[START]

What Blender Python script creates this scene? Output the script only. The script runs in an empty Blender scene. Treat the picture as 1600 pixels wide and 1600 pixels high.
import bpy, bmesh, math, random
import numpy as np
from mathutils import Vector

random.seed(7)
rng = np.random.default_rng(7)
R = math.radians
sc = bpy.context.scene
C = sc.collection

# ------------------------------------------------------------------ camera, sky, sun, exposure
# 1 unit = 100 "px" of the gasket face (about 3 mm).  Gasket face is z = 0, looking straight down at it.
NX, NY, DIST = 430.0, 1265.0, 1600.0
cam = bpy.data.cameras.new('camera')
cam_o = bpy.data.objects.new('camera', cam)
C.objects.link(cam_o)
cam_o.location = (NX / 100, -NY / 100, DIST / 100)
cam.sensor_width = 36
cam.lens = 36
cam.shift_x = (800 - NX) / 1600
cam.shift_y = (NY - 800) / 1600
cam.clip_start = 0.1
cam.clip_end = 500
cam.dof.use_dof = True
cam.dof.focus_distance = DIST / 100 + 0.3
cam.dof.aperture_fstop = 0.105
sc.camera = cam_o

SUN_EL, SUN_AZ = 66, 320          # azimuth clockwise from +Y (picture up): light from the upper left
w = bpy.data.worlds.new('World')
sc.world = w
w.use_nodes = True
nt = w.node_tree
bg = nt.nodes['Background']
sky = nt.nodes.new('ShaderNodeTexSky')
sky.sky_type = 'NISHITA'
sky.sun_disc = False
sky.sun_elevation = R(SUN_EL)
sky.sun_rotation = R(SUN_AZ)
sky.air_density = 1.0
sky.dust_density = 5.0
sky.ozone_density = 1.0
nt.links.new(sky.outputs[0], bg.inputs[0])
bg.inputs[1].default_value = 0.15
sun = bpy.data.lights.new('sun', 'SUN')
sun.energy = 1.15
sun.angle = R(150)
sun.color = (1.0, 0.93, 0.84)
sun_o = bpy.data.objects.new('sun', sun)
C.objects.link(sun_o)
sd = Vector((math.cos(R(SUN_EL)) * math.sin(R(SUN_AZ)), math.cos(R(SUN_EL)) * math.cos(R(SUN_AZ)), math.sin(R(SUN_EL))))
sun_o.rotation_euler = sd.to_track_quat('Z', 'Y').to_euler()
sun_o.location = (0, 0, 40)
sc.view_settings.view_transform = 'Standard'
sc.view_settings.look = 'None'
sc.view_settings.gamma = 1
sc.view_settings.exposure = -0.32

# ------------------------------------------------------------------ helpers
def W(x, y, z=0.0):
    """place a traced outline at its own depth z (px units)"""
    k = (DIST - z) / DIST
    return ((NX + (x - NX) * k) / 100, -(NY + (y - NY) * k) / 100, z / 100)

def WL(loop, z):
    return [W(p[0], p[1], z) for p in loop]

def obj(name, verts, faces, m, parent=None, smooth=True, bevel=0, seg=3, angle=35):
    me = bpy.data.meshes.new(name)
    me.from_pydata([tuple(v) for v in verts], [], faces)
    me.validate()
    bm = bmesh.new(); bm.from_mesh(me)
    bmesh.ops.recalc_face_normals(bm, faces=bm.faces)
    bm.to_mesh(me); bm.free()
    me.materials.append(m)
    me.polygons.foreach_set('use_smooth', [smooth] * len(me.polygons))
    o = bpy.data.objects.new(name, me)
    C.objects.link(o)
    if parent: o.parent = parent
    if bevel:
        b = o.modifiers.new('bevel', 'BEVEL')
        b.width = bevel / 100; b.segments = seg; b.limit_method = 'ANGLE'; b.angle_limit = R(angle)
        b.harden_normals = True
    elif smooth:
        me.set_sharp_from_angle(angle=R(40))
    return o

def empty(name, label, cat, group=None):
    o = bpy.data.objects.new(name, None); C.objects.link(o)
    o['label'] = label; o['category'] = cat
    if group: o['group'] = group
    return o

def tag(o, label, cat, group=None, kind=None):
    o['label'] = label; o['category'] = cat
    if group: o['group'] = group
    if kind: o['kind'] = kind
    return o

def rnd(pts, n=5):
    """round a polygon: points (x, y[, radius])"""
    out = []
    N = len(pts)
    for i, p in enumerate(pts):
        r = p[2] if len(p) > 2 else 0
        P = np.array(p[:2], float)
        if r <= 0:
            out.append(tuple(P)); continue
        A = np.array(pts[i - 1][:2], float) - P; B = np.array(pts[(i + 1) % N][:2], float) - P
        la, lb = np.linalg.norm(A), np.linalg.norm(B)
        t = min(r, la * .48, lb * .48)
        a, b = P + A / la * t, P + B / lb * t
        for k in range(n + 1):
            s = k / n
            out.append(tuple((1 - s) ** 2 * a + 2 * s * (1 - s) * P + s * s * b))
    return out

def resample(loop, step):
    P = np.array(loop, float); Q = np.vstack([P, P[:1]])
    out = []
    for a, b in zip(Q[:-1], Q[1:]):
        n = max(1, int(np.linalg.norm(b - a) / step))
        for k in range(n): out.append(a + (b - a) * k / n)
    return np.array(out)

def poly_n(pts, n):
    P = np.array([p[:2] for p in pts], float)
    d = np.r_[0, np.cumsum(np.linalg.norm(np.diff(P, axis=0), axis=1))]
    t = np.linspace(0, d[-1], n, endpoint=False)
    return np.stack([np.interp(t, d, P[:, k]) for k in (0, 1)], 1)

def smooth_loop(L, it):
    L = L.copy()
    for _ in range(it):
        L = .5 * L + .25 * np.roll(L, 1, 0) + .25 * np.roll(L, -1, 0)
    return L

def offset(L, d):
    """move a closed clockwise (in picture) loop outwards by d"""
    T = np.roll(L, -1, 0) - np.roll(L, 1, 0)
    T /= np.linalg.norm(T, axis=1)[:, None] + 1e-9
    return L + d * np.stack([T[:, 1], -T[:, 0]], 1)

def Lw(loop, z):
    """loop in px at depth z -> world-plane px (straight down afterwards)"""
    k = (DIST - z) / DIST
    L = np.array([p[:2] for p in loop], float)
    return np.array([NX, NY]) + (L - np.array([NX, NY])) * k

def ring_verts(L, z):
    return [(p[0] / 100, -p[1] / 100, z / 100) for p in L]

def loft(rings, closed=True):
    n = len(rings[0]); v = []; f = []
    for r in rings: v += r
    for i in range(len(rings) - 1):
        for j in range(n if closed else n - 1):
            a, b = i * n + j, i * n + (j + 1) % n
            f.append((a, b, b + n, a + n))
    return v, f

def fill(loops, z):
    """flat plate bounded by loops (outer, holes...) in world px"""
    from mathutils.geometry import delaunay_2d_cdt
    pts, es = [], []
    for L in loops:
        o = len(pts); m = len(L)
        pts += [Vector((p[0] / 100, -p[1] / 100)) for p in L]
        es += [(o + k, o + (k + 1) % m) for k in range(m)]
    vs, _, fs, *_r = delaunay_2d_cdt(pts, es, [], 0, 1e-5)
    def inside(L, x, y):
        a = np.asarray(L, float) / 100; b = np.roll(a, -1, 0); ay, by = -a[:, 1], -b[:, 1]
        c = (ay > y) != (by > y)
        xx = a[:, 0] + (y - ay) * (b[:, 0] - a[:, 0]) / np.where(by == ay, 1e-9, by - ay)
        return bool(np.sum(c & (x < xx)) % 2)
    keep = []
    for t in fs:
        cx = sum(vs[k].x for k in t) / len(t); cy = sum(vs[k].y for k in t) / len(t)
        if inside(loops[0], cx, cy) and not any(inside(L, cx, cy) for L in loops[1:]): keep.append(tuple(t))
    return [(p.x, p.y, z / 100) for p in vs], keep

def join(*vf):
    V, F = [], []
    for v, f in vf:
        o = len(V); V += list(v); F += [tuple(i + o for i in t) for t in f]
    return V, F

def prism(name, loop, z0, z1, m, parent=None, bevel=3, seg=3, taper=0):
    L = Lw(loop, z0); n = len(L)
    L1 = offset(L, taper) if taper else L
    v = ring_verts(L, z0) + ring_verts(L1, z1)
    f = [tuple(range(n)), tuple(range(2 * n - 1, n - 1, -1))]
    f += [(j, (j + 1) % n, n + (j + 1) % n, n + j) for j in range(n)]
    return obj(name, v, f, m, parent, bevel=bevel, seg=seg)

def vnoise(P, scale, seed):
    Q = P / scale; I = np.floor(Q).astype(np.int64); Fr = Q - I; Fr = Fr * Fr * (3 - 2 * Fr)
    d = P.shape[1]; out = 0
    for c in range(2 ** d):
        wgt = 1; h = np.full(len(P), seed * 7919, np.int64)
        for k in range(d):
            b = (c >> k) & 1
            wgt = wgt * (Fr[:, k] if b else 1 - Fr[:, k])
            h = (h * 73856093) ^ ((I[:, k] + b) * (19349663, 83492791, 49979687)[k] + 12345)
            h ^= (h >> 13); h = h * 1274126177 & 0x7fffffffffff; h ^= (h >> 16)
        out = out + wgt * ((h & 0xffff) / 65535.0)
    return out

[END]

Your goal>
Output exactly the leading lines of the data, up to and including the line marked by "C = sc.collection".

Solution to the problem>
What Blender Python script creates this scene? Output the script only. The script runs in an empty Blender scene. Treat the picture as 1600 pixels wide and 1600 pixels high.
import bpy, bmesh, math, random
import numpy as np
from mathutils import Vector

random.seed(7)
rng = np.random.default_rng(7)
R = math.radians
sc = bpy.context.scene
C = sc.collection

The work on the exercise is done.